• _Work required_:
Begin with the first line of the material and copy each line word for word through the line that contains "return tuple(((v /"; the pictures are left out.

• _Information provided_:
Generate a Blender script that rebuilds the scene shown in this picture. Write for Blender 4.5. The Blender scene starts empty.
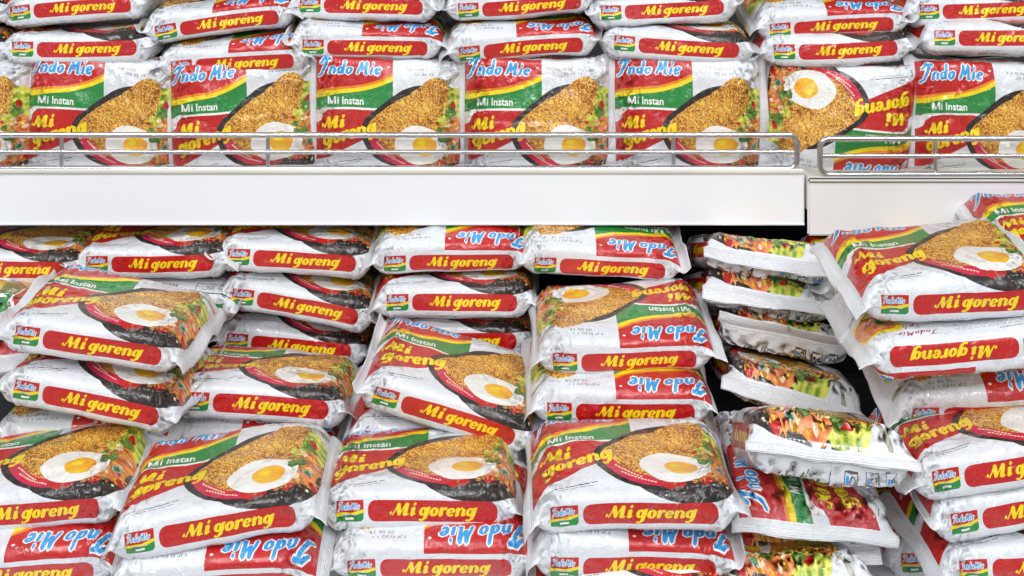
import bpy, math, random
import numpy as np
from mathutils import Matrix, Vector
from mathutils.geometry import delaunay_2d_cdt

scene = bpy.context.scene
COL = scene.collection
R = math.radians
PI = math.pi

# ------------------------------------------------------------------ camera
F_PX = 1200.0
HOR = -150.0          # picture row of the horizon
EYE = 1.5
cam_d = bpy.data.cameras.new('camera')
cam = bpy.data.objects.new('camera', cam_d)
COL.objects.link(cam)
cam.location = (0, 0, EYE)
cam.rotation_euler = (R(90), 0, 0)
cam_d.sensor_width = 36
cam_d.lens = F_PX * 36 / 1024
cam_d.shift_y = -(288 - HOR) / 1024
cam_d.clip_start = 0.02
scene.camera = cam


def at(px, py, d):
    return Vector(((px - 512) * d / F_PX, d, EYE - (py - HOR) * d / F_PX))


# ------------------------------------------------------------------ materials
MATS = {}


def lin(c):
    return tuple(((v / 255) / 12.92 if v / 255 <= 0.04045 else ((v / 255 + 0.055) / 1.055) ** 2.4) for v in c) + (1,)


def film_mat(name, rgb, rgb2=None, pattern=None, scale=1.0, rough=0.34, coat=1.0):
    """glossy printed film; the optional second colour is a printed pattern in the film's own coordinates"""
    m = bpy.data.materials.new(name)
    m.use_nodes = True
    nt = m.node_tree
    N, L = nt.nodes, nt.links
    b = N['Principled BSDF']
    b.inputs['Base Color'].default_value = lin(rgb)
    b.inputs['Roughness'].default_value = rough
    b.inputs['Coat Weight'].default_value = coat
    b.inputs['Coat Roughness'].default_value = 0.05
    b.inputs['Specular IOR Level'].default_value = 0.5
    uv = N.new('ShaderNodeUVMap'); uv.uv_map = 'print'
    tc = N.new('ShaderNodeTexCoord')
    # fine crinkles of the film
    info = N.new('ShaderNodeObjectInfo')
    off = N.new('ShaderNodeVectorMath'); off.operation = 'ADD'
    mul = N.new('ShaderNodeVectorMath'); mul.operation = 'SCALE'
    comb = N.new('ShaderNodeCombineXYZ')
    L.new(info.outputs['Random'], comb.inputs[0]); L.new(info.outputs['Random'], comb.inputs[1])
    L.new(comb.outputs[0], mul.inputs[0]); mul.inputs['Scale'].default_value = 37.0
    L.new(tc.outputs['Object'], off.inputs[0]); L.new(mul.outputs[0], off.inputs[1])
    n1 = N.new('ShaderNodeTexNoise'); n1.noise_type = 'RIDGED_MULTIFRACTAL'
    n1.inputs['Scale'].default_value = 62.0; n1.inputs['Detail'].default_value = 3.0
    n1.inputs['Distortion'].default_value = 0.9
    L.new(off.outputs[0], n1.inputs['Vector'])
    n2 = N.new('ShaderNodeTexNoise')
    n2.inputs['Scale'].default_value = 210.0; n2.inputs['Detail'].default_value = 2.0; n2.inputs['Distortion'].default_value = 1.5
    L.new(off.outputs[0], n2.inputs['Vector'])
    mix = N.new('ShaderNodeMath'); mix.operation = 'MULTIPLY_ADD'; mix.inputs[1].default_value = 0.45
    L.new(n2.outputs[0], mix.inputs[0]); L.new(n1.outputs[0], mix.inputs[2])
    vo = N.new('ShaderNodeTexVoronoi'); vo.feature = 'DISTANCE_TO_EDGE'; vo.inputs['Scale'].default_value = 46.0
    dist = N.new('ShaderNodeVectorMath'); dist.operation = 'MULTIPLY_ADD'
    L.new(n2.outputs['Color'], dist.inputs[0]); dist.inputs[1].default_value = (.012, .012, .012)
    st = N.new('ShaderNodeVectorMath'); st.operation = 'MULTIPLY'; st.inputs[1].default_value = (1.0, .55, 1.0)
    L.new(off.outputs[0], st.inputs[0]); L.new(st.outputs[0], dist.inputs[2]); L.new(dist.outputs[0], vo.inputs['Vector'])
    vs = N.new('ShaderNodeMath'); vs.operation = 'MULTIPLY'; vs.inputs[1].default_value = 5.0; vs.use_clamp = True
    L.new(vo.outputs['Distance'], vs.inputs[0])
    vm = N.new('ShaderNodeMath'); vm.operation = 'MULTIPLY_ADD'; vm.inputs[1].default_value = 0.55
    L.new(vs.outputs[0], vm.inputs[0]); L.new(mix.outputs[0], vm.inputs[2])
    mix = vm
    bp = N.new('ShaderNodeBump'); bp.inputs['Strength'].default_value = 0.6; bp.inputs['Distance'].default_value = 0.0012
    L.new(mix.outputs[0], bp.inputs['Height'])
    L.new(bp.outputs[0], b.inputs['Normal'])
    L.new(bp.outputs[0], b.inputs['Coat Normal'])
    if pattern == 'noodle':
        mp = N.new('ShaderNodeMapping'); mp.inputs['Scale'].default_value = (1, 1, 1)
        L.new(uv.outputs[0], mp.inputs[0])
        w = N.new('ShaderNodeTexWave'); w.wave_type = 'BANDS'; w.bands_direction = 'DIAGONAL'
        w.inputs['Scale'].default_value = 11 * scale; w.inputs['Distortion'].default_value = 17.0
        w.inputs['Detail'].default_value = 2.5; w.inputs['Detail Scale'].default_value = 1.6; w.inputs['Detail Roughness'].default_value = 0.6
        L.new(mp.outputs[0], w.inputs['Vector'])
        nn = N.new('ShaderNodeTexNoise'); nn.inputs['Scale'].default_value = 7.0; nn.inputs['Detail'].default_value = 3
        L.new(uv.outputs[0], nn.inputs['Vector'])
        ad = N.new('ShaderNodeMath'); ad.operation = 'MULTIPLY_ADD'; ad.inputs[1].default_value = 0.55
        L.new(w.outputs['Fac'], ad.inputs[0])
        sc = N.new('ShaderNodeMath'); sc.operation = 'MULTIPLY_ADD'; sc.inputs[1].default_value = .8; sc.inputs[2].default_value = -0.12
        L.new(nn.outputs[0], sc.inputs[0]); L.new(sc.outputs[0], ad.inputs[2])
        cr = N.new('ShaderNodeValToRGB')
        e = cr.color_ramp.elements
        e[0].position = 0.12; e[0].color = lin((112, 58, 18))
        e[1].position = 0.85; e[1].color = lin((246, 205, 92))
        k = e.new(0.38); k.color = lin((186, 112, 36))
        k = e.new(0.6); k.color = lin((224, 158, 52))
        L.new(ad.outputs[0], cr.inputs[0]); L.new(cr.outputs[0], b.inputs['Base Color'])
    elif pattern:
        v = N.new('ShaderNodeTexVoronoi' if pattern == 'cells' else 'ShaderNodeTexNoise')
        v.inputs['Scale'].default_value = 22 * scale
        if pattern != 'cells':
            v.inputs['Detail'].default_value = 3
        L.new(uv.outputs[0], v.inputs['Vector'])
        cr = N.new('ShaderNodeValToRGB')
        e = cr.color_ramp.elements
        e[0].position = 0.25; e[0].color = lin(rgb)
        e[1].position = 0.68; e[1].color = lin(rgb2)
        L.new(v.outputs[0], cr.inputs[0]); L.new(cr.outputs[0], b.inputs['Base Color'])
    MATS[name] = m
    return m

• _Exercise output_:
Generate a Blender script that rebuilds the scene shown in this picture. Write for Blender 4.5. The Blender scene starts empty.
import bpy, math, random
import numpy as np
from mathutils import Matrix, Vector
from mathutils.geometry import delaunay_2d_cdt

scene = bpy.context.scene
COL = scene.collection
R = math.radians
PI = math.pi

# ------------------------------------------------------------------ camera
F_PX = 1200.0
HOR = -150.0          # picture row of the horizon
EYE = 1.5
cam_d = bpy.data.cameras.new('camera')
cam = bpy.data.objects.new('camera', cam_d)
COL.objects.link(cam)
cam.location = (0, 0, EYE)
cam.rotation_euler = (R(90), 0, 0)
cam_d.sensor_width = 36
cam_d.lens = F_PX * 36 / 1024
cam_d.shift_y = -(288 - HOR) / 1024
cam_d.clip_start = 0.02
scene.camera = cam


def at(px, py, d):
    return Vector(((px - 512) * d / F_PX, d, EYE - (py - HOR) * d / F_PX))


# ------------------------------------------------------------------ materials
MATS = {}


def lin(c):
    return tuple(((v / 255) / 12.92 if v / 255 <= 0.04045 else ((v / 255 + 0.055) / 1.055) ** 2.4) for v in c) + (1,)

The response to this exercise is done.